What's a Child Worth Asks CPSC Staff in Literature Review

There is support for the idea that the value per statistical life (VSL) for children is higher than for adults, according to a CPSC staff literature review made available February 27. The report ( is an update in a larger VSL project, and it identifies numerous next potential steps, including:

  • Meta-analysis to identify best or central estimates as well as how VSLs are affected by variable between methods.

  • Discussion with valuation experts on their views about the parameters of methods, including finding ways to recognize and avoid bias and heuristic problems.

  • Primary research by CPSC, possibly starting by building on existing staffer research into WTP (willingness to pay) involving the child's age as a variable as well as different effects of incidents (such as death, injury, or illness).

As for the initial findings, the report explained that the review of four papers found that children's VSL exceeded that of adults by factors of 1.2 to 3 with the midpoint near 2. The one that most closely matched the agency's evaluation criteria was at 1.7. There are some suggestions that WTP falls as children get older, but "the rate of decrease varies and only a minority of the studies support this conclusion." The reported cautioned about the small number of studies.

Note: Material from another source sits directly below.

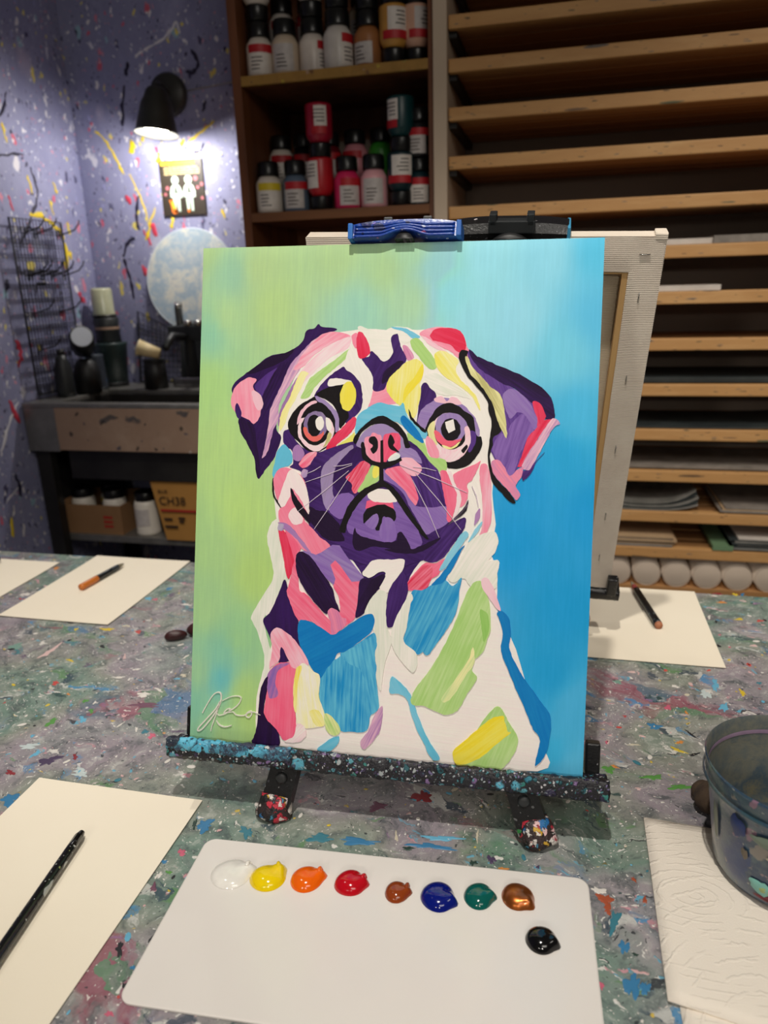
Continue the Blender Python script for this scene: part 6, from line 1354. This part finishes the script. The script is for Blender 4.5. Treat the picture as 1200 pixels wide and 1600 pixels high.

CPSC currently uses a VSL of $8.7 million ( 2014 dollars), but that is focused on adults. The report explains:

"Several studies…address the value of fatal or nonfatal risk reductions that accrue to children. The results…are diverse, but generally suggest that the value of reducing risks to children may be higher than adult values. However, these studies have not been carefully reviewed for quality and applicability to the types of risks and populations addressed by CPSC regulations."